Thursday 26 July 2007

Forgiveness

Stop for a moment, and think about how powerful forgiveness is. Forgiving someone or allowing someone to forgive you can be the most liberating feeling you will ever experience. To hold onto resentment and allow it to consume you is the equivalent of a parasite slowly eating you from the inside. It becomes the entire focus of your existence and you can concentrate on nothing else.

Over 20 years ago I nearly let this get the better of me…

I had taken a summer job working for a forest products company. My co-workers were three other forestry students. The only background I had in forestry was that I was related to the manager, he was my father, although I was told that nepotism was not the only reason I got the job.

Since my experience was limited, I was often paired up with one of the two other more seasoned summer students. That was how I met Craig. Spending countless hours together in a truck traveling the company roads or out in the bush learning to cruise timber, we got to know a lot about each other. It was only a matter of time.

I remember our first kiss, vividly. The students were housed in tiny rental cabins about 10 minutes from town – being the only female I had one to myself. The three guys shared the other one which was two doors away. I had been fighting feelings I had for Craig for a while. He had never given me any indication that he felt the same way, so I was not about to make a fool of myself by blurting something out and then having to live with the consequences of my actions for the remainder of the summer. I obviously did not hide these feelings that well.

It was a windy evening. The cabins we were assigned were situated at the mouth of the English River and there were soaring views of Lac Seul from the doorsteps. I was feeling particularly out of sorts one evening, lamenting, as a young woman does, my solitude. I left my cabin and walked down to the shore to watch the sunset and the waves on the lake from the floating dock. I guess that’s why I didn’t hear anything or notice the dock move, until I felt an arm around my waist. Instinctively I knew it was him. We stood there, silently, as the waves rocked the pier. Slowly he turned me around and looked straight into my eyes. As I stared back I felt like I was looking into eternity. Our kiss was slow and gentle and if I close my eyes today, I can still feel his lips on mine. From that moment on the summer was ours.

Unfortunately, had I been able to think properly, I would never have been as hurt as I was. I should have realized this was a summer romance, that it would end in August when our contracts were up, but I blindly let my heart lead me. I should have known when I found the crumpled note in his truck that there was someone else in his life: “Hi there princess, I miss you…” He never called me “princess”.

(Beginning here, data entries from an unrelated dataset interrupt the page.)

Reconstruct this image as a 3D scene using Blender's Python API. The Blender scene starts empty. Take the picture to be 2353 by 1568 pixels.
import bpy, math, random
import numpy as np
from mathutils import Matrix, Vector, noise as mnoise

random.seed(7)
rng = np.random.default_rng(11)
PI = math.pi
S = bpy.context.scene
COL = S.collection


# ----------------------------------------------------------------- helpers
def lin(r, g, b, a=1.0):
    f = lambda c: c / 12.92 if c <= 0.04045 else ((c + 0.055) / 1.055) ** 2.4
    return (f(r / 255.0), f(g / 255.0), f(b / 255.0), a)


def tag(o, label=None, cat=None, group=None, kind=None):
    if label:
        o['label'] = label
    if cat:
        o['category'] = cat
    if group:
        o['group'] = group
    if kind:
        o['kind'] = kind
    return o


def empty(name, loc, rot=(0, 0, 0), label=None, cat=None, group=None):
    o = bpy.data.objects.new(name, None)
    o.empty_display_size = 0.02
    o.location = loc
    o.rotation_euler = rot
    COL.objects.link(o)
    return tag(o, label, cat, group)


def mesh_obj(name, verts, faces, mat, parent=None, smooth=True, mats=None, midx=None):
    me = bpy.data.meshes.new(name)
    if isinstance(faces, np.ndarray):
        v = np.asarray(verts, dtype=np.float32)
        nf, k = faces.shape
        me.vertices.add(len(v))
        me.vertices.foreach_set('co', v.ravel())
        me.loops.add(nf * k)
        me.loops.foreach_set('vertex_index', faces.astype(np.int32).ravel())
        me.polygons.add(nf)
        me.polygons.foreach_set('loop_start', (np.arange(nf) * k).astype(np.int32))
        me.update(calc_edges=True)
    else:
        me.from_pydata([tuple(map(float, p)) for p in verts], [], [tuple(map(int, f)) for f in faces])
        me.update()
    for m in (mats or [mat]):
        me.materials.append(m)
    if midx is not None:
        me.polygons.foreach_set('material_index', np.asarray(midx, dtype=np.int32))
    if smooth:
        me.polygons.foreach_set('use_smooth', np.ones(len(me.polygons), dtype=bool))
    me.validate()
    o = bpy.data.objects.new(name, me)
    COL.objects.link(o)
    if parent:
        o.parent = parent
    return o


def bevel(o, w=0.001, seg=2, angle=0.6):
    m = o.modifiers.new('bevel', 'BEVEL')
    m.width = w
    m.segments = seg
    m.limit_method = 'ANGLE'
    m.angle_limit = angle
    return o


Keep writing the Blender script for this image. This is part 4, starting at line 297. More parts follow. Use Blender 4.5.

I barreled on, with blinders, because it was what I chose to see. We went on a canoe trip, we shared photographs, we went fishing and spent many hours drinking on the dock where it all started. And at the end of the summer, when the windup BBQ was over and he took me home, I should have said, “That was a great summer! Thank you for the memories!” But I didn’t. I called and we talked. I missed him and he said he missed me too. He didn’t. He couldn’t, because the next time I called I was informed that he had moved out, and no, they didn’t have a forwarding address or phone number.

I was crushed into tiny pieces, and scattered. I was too lost in my own pain, and then the anger hit. I sat on that anger for over a year. I wrote letter after letter that I threw away. I let it stew and burn inside me. I held onto that fury like it was a lifeline. It became my raison d’etre. I evolved into an empty unfeeling shell.

And then one day I saw it in the card store. A simple card – a picture of an overgrown sidewalk with a child’s red wagon sitting on the cement, slightly askew, the handle leaning on the ground. It looked like it had been abandoned, the red wagon, my red heart. Alone, and overgrown. I bought it immediately and went home to write. All I needed was one simple sentence; “Last summer you hurt me deeply, but I forgive you, because by forgiving you, I set myself free.” I sent it in care of his parents’ address, never knowing whether or not he received it. It didn’t matter. The act of sending the card set my healing into motion. From that moment on I fully began to appreciate what forgiveness could really do. Maybe knowing its destructive force helped me to move on, and look at it in a different light. I do know that I have not allowed it to consume me in that manner again.

Life is too short. Forgive.

1 comment:

Anonymous said...

Excellent. So true, Haven't we all been there, and I will probably go there again..but this time I will let it go.